[Data extracted from a collection]
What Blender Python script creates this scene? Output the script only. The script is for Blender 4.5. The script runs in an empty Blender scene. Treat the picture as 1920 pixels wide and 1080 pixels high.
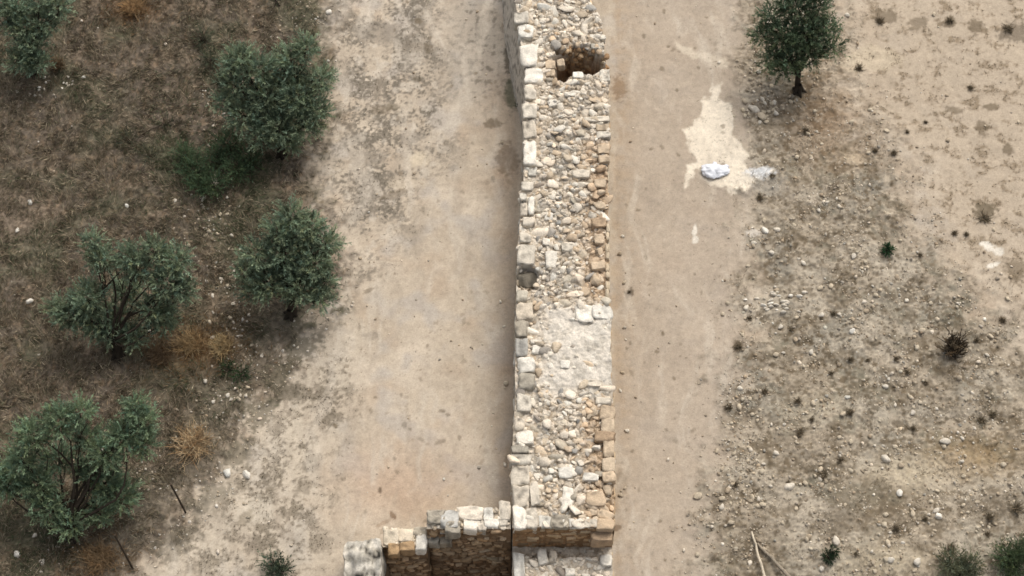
import bpy, bmesh, math, random
import numpy as np
from mathutils import Vector

random.seed(7)
rng = np.random.default_rng(11)
C = bpy.context.scene.collection
SC = bpy.context.scene
R = math.radians

# ---------------------------------------------------------------- camera
TILT = R(27.0); FPX = 3500.0; DIST = 51.5
CAMH = DIST * math.cos(TILT); CAMY = -DIST * math.sin(TILT)
cd = bpy.data.cameras.new('camera'); cam = bpy.data.objects.new('camera', cd); C.objects.link(cam)
cam.location = (0, CAMY, CAMH); cam.rotation_euler = (TILT, 0, 0)
cd.sensor_width = 36; cd.lens = FPX / 1920 * 36; cd.clip_end = 2000
SC.camera = cam

# ---------------------------------------------------------------- light
SUN_EL, SUN_AZ = R(58), R(26)          # azimuth measured from +y towards +x
w = bpy.data.worlds.new('World'); SC.world = w; w.use_nodes = True
nt = w.node_tree; bg = nt.nodes['Background']
sky = nt.nodes.new('ShaderNodeTexSky'); sky.sky_type = 'NISHITA'; sky.sun_disc = False
sky.sun_elevation = SUN_EL; sky.sun_rotation = SUN_AZ
sky.air_density = 1.0; sky.dust_density = 6.0; sky.ozone_density = 0.6
hs = nt.nodes.new('ShaderNodeHueSaturation'); hs.inputs['Saturation'].default_value = 0.4   # thin overcast
nt.links.new(sky.outputs[0], hs.inputs['Color']); nt.links.new(hs.outputs[0], bg.inputs[0]); bg.inputs[1].default_value = 0.15
sl = bpy.data.lights.new('sun', 'SUN'); sl.energy = 1.0; sl.angle = R(32); sl.color = (1.0, 0.95, 0.87)
so = bpy.data.objects.new('sun', sl); C.objects.link(so)
sd = Vector((math.sin(SUN_AZ) * math.cos(SUN_EL), math.cos(SUN_AZ) * math.cos(SUN_EL), math.sin(SUN_EL)))
so.rotation_euler = sd.to_track_quat('Z', 'Y').to_euler(); so.location = (0, 0, 60)
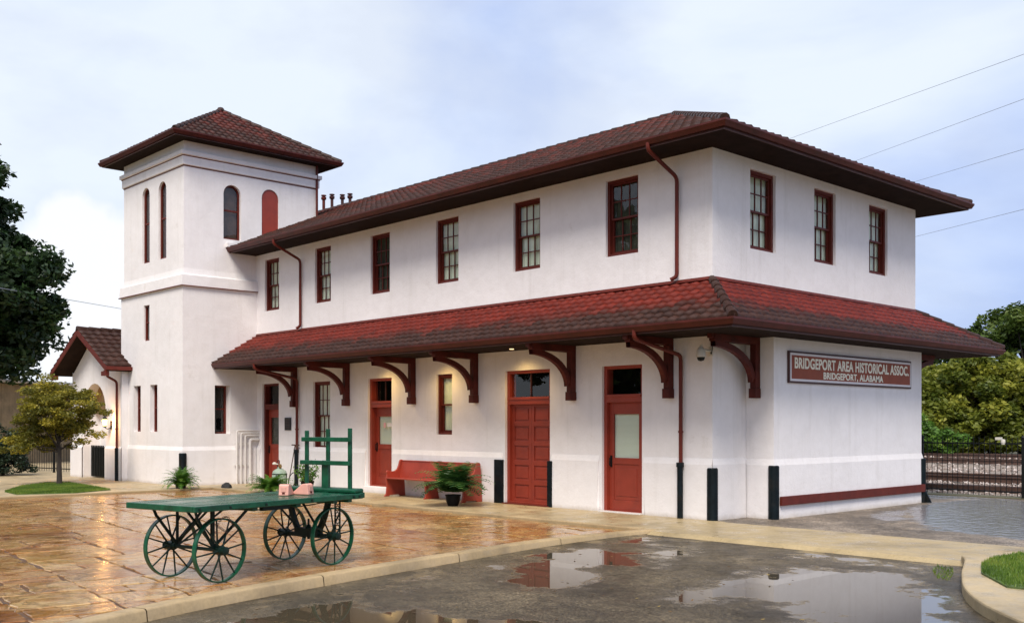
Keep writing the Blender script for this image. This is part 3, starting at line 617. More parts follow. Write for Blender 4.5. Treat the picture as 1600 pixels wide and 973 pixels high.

Requirements — Retype the whole listing exactly and leave the pictures out.

Response to this exercise —
What Blender Python script creates this scene? Output the script only. The script is for Blender 4.5. The script runs in an empty Blender scene. Treat the picture as 1920 pixels wide and 1080 pixels high.
import bpy, bmesh, math, random
import numpy as np
from mathutils import Vector

random.seed(7)
rng = np.random.default_rng(11)
C = bpy.context.scene.collection
SC = bpy.context.scene
R = math.radians

# ---------------------------------------------------------------- camera
TILT = R(27.0); FPX = 3500.0; DIST = 51.5
CAMH = DIST * math.cos(TILT); CAMY = -DIST * math.sin(TILT)
cd = bpy.data.cameras.new('camera'); cam = bpy.data.objects.new('camera', cd); C.objects.link(cam)
cam.location = (0, CAMY, CAMH); cam.rotation_euler = (TILT, 0, 0)
cd.sensor_width = 36; cd.lens = FPX / 1920 * 36; cd.clip_end = 2000
SC.camera = cam

# ---------------------------------------------------------------- light
SUN_EL, SUN_AZ = R(58), R(26)          # azimuth measured from +y towards +x
w = bpy.data.worlds.new('World'); SC.world = w; w.use_nodes = True
nt = w.node_tree; bg = nt.nodes['Background']
sky = nt.nodes.new('ShaderNodeTexSky'); sky.sky_type = 'NISHITA'; sky.sun_disc = False
sky.sun_elevation = SUN_EL; sky.sun_rotation = SUN_AZ
sky.air_density = 1.0; sky.dust_density = 6.0; sky.ozone_density = 0.6
hs = nt.nodes.new('ShaderNodeHueSaturation'); hs.inputs['Saturation'].default_value = 0.4   # thin overcast
nt.links.new(sky.outputs[0], hs.inputs['Color']); nt.links.new(hs.outputs[0], bg.inputs[0]); bg.inputs[1].default_value = 0.15
sl = bpy.data.lights.new('sun', 'SUN'); sl.energy = 1.0; sl.angle = R(32); sl.color = (1.0, 0.95, 0.87)
so = bpy.data.objects.new('sun', sl); C.objects.link(so)
sd = Vector((math.sin(SUN_AZ) * math.cos(SUN_EL), math.cos(SUN_AZ) * math.cos(SUN_EL), math.sin(SUN_EL)))
so.rotation_euler = sd.to_track_quat('Z', 'Y').to_euler(); so.location = (0, 0, 60)
Keep writing the Blender script for this image. This is part 3, starting at line 617. More parts follow. Write for Blender 4.5. Treat the picture as 1600 pixels wide and 973 pixels high.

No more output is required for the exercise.